The Fed could be a factor in the week ahead as stocks exit the worst year in a decade

Investors can bid farewell to the worst year for stocks in a decade, but they may not find a way to escape the volatility when the new year starts with a bang.

By the first Friday of 2019, it’s back to business in a big way with the December jobs report and an unprecedented panel of Federal Reserve leadership. Fed Chairman Jerome Powell sits down with former fed chairs Janet Yellen and Ben Bernanke at an economics conference Friday morning.

Since the Fed is one of the major worries for the market, Powell’s comments could change the tone for investors very quickly. Powell jolted markets after his last post-meeting briefing Dec. 19, when he said the Fed’s balance sheet roll-off was on “autopilot,” a surprise to those who expected more flexibility from the Fed, given worsening financial conditions and recession fears.

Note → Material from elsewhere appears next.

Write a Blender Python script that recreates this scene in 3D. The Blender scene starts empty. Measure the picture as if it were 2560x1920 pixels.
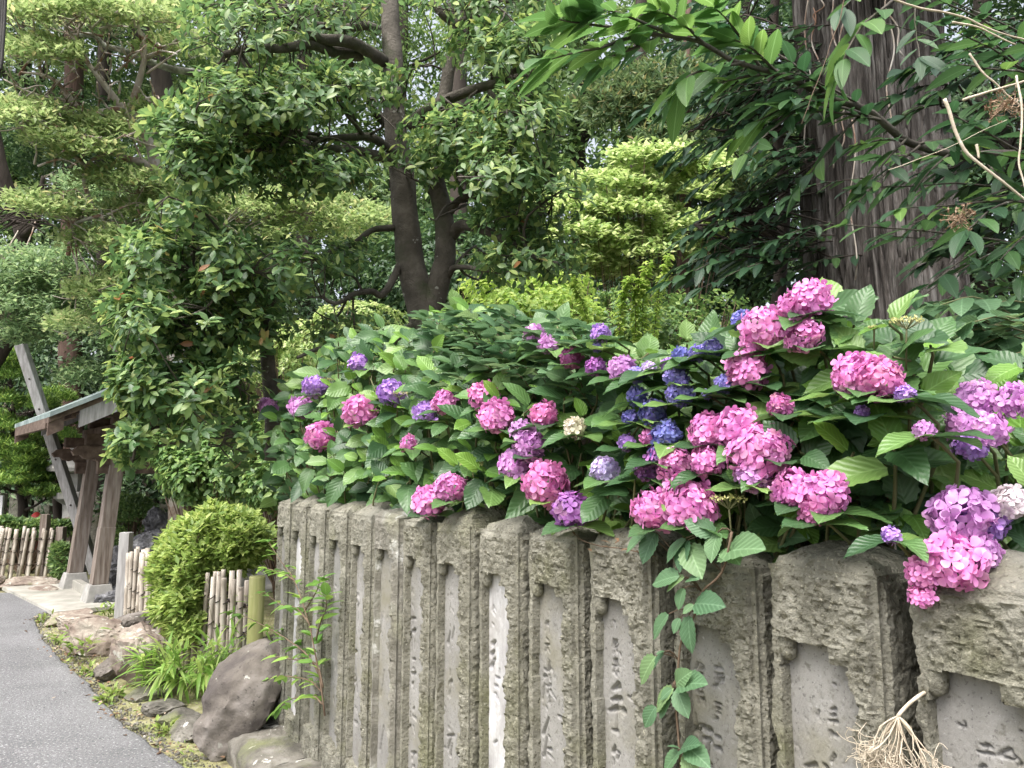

The December employment report Friday morning is expected to show 180,000 jobs were created, up from 155,000 in November, according to Thompson Reuters. Wages are expected to grow by about 3 percent year-on-year, and the unemployment rate is expected to hold steady at 3.7 percent.

But first, stocks will exit 2018, and their final performance for the year Monday could be anyone’s guess after the massive intraday volatility of the past week. The Dow had its best day ever, with a more than 1,000 point gain Wednesday, following its worst Christmas Eve wipeout ever, with a loss of more than 600 Dow points in a half-day session.

“I think if we didn’t see the low, we saw something pretty close to it. I think it’s okay to start buying on weak days … on days when it’s rallying hard, maybe just stand pat,” said Jim Paulsen, chief investment strategist at Leuthold Group. “That’s what I would be looking at doing. I think sometime in 2019 if you buy down here in this area, you’ll probably be happy.”

Stocks were up across the board in the past week. The S&P 500 rose 2.9 percent to end at 2,485 Friday, and the Dow was up 2.7 percent at 23,062.

2018 was a year of surprises, with a sell-off in the fourth quarter that was not expected by Wall Street forecasters. For the month of December, the S&P was off more than 10 percent and the year-to-date decline was about 7 percent, the worst performance since 2008.

“It’s a weird thing to have this happen in the holiday season. I don’t know what that means. Does it make it more like it’s a false dive … or is it more signaling? I don’t know. I can’t find another period like this,” said Paulsen. The strategist said he’s now recommending buying dips again, a strategy that was abandoned by investors as stocks slumped in December.

“You’re going to see ups and downs now at least for awhile. I don’t think it’s going to be months, but for the next couple of weeks, it’s going to be volatile. It’s still weird to see that happening at one of the best months of the year when players aren’t around,” said Paulsen.

As stocks moved both higher and lower Friday, Treasury yields, which move opposite price, were mostly lower. The 2-year yield slid to 2.55 percent, while the 10-year was at 2.71 percent.

”[The bond market] is discounting the idea the Fed is going to continue raising rates,” said Andrew Brenner of National Alliance. “The first opportunity you have to see whether they’re right or wrong is next Friday, when Powell gives a major speech on the economy.”

Powell is attending the American Economic Association and Allied Science Association Meeting in Atlanta and will appear on the panel with Bernanke and Yellen at 10 a.m. ET.

Brenner said he expects January to be a rough month for stocks. ”“What could change that is Powell, depending on what he says next Friday,” said Brenner. “He could turn that on a dime. … I think January, unless the Fed really blinks hard, is going to be a very bad month.”

Brenner said fund reallocation could continue to have an important influence on the market Monday, after stocks saw a big impact in the past week as pension funds and others bought equities to rebalance their holdings by the end of December.

“This is real money. These guys don’t care what’s going on in the market. They have a formula that says they have to be at X percent equities, X percent fixed income,” he said.

Wells Fargo estimated that pensions could have to buy as much as $64 billion in equities into year-end. After Monday, markets are closed until Wednesday morning for the New Year’s holiday. Typically, the first couple of days of the new year are positive.

“It should be less wild, but that depends on the news — if you get any White House tweets and stuff like that,” said Art Cashin, UBS director of floor operations. “According to the old timers’ handbook, the first couple of days should be higher because of new money for the new year, but this has been wacky.”

Markets will also be watching developments in the continuing government shutdown and on the trade negotiations with China, expected to start up again in January.